Mais Baudin n’a pas encore droit à l’attribution d’un nom de rue. En revanche, plusieurs communes de la Seine lui rendent hommage : Courbevoie et Montreuil sous Bois en 1882 et le Pré Saint Gervais en 1884, Issy les Moulineaux en 1894. En province, les départements qui l’honorent sont, en dehors sa ville natale Nantua, essentiellement ceux qui ont été marqués par la répression comme la Haute Vienne, l’Allier et surtout la Nièvre. Une colonne est érigée à Cosne sur Loire pour commémorer le cinquantenaire de sa mort.
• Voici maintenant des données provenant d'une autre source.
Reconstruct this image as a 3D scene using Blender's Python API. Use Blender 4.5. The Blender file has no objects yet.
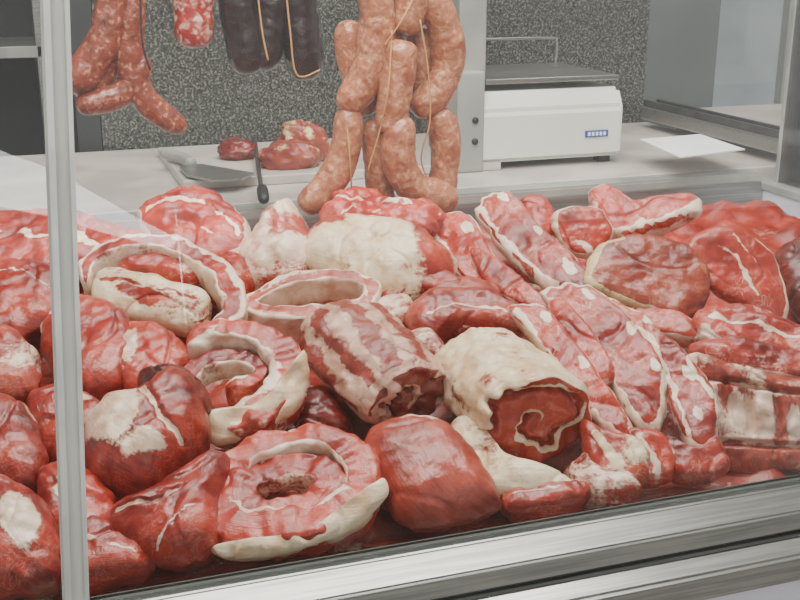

À Paris, Baudin a droit à la panthéonisation le 4 août 1889. Sa statue est édifiée en 1901. Elle met en scène une barricade sous l’apparence de quelques pavés entassés. Baudin est en redingote le chapeau à la main, l’autre bras le long du corps la tête et le torse dressé. Sylvie APRILE Secrétaire générale de la Société d’Histoire de la Révolution de 1848
Deux récits divergents sur la mort de Baudin par deux partisans du coup d’État
P. Mayer : «Baudin fut tué raide par quelques soldats de la brigade Marulaz stationnée place de la Bastille. On vint prévenir le général qu’une barricade se construisait à la bifurcation des trois rues de Cotte, Ste-Marguerite et du faubourg St-Antoine. Trois compagnies du 19e léger sous les ordres du commandant Pujol, s’élancèrent dans cette dernière direction, c’est-à-dire au devant de la barricade. Tandis que le général à la tête d’un bataillon du 44e, enfilait au pas de course la rue de Charonne pour emporter la barricade à l’envers. Trois représentants décorés de leurs insignes étaient aux côtés de Baudin. Schoelcher (…). L’avocat Madier de Montjau (…), le poête Esquiros (…). Baudin fit signe qu’il voulait parler aux soldats, le commandant Pujol lui barra le passage. Il remonta sur la barricade et cria «feu». Quelques coups de fusil partirent derrière lui et l’un d’eux alla tuer un soldat du 44e. La troupe fit une décharge et Baudin fut touché en plein front raide mort». Les parenthèses correspondent à une suite de commentaires haineux sur chacun des trois représentants cités.
Belouino : «En voyant arriver la colonne du commandant Pujol, ils montent sur la barricade, et Baudin s’adressant aux soldats : «Camarades, leur dit-il, la constitution est violée, Louis-Napoléon est mis par le fait, hors-la-loi ; nous sommes les représentants du peuple, vous ne tirerez pas sur nous, vous ne tirerez pas sur vos frères». Le commandant Pujol somma les insurgés de se rendre, quand un coup de feu, parti de la barricade, vient frapper mortellement près de lui, le fusilier Suran. Le chef de bataillon commande le feu et Baudin atteint d’une balle au front tombe mort. Ce second récit semble plus proche de la réalité en regard des divers témoignages produits sur ce dramatique épisode de la résistance.